◆ **SET PROBLEM**
Begin with the first line below and retype each line exactly through the line containing "else M_coolshop, th)". Any pictures are to be left out.

** begin INFORMATION SUPPLIED **

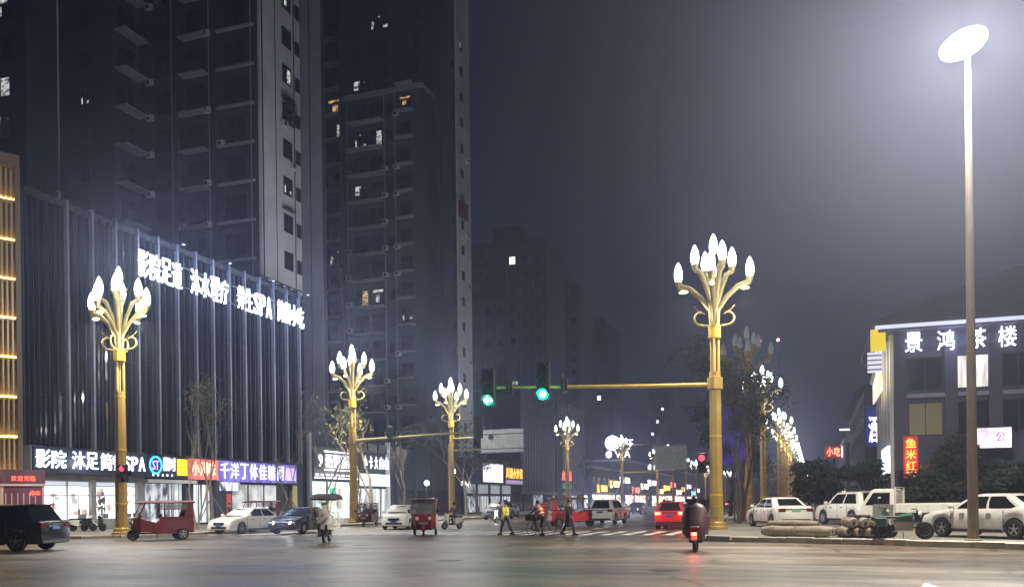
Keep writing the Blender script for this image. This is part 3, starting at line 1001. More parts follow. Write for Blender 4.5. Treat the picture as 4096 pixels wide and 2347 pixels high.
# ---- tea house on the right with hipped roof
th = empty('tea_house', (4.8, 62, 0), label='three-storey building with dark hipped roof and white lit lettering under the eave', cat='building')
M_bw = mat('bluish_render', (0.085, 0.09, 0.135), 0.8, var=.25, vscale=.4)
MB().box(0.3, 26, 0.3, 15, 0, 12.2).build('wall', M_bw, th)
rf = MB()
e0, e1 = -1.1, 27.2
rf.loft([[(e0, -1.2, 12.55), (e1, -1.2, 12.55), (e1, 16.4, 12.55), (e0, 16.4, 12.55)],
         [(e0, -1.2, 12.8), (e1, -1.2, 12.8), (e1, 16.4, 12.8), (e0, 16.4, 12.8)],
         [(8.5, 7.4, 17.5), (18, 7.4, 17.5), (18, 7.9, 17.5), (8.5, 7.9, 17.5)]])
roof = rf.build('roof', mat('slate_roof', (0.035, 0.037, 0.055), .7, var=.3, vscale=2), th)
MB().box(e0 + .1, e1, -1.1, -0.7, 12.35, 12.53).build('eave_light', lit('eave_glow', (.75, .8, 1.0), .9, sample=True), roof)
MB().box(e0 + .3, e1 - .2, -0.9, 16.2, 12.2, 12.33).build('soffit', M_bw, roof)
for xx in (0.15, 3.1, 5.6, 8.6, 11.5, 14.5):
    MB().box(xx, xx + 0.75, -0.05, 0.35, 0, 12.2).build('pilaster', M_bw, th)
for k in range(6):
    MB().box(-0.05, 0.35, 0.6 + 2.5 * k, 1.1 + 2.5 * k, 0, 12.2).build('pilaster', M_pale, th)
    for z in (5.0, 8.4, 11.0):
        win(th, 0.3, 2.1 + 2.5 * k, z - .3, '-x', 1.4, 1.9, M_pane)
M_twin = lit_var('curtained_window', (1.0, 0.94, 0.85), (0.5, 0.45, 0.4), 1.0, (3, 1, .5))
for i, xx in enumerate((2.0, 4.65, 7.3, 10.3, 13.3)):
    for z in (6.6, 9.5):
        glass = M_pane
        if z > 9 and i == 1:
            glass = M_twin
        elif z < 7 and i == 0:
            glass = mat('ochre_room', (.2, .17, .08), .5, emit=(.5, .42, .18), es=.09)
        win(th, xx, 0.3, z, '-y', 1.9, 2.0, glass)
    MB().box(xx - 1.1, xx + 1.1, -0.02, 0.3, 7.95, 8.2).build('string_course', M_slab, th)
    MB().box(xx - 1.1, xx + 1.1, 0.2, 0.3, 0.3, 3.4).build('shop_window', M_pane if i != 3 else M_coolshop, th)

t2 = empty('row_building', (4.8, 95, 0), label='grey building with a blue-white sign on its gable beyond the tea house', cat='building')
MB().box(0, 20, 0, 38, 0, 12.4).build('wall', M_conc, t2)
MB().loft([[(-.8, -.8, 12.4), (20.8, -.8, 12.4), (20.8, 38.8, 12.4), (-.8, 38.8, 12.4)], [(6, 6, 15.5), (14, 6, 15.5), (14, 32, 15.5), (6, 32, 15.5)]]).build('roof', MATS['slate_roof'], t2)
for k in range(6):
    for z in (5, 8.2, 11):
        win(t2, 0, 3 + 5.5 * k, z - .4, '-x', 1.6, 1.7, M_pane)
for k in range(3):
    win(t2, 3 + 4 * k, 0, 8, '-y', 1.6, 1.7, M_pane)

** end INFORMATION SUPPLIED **

◆ **EXERCISE OUTPUT**
Keep writing the Blender script for this image. This is part 3, starting at line 1001. More parts follow. Write for Blender 4.5. Treat the picture as 4096 pixels wide and 2347 pixels high.
# ---- tea house on the right with hipped roof
th = empty('tea_house', (4.8, 62, 0), label='three-storey building with dark hipped roof and white lit lettering under the eave', cat='building')
M_bw = mat('bluish_render', (0.085, 0.09, 0.135), 0.8, var=.25, vscale=.4)
MB().box(0.3, 26, 0.3, 15, 0, 12.2).build('wall', M_bw, th)
rf = MB()
e0, e1 = -1.1, 27.2
rf.loft([[(e0, -1.2, 12.55), (e1, -1.2, 12.55), (e1, 16.4, 12.55), (e0, 16.4, 12.55)],
         [(e0, -1.2, 12.8), (e1, -1.2, 12.8), (e1, 16.4, 12.8), (e0, 16.4, 12.8)],
         [(8.5, 7.4, 17.5), (18, 7.4, 17.5), (18, 7.9, 17.5), (8.5, 7.9, 17.5)]])
roof = rf.build('roof', mat('slate_roof', (0.035, 0.037, 0.055), .7, var=.3, vscale=2), th)
MB().box(e0 + .1, e1, -1.1, -0.7, 12.35, 12.53).build('eave_light', lit('eave_glow', (.75, .8, 1.0), .9, sample=True), roof)
MB().box(e0 + .3, e1 - .2, -0.9, 16.2, 12.2, 12.33).build('soffit', M_bw, roof)
for xx in (0.15, 3.1, 5.6, 8.6, 11.5, 14.5):
    MB().box(xx, xx + 0.75, -0.05, 0.35, 0, 12.2).build('pilaster', M_bw, th)
for k in range(6):
    MB().box(-0.05, 0.35, 0.6 + 2.5 * k, 1.1 + 2.5 * k, 0, 12.2).build('pilaster', M_pale, th)
    for z in (5.0, 8.4, 11.0):
        win(th, 0.3, 2.1 + 2.5 * k, z - .3, '-x', 1.4, 1.9, M_pane)
M_twin = lit_var('curtained_window', (1.0, 0.94, 0.85), (0.5, 0.45, 0.4), 1.0, (3, 1, .5))
for i, xx in enumerate((2.0, 4.65, 7.3, 10.3, 13.3)):
    for z in (6.6, 9.5):
        glass = M_pane
        if z > 9 and i == 1:
            glass = M_twin
        elif z < 7 and i == 0:
            glass = mat('ochre_room', (.2, .17, .08), .5, emit=(.5, .42, .18), es=.09)
        win(th, xx, 0.3, z, '-y', 1.9, 2.0, glass)
    MB().box(xx - 1.1, xx + 1.1, -0.02, 0.3, 7.95, 8.2).build('string_course', M_slab, th)
    MB().box(xx - 1.1, xx + 1.1, 0.2, 0.3, 0.3, 3.4).build('shop_window', M_pane if i != 3 else M_coolshop, th)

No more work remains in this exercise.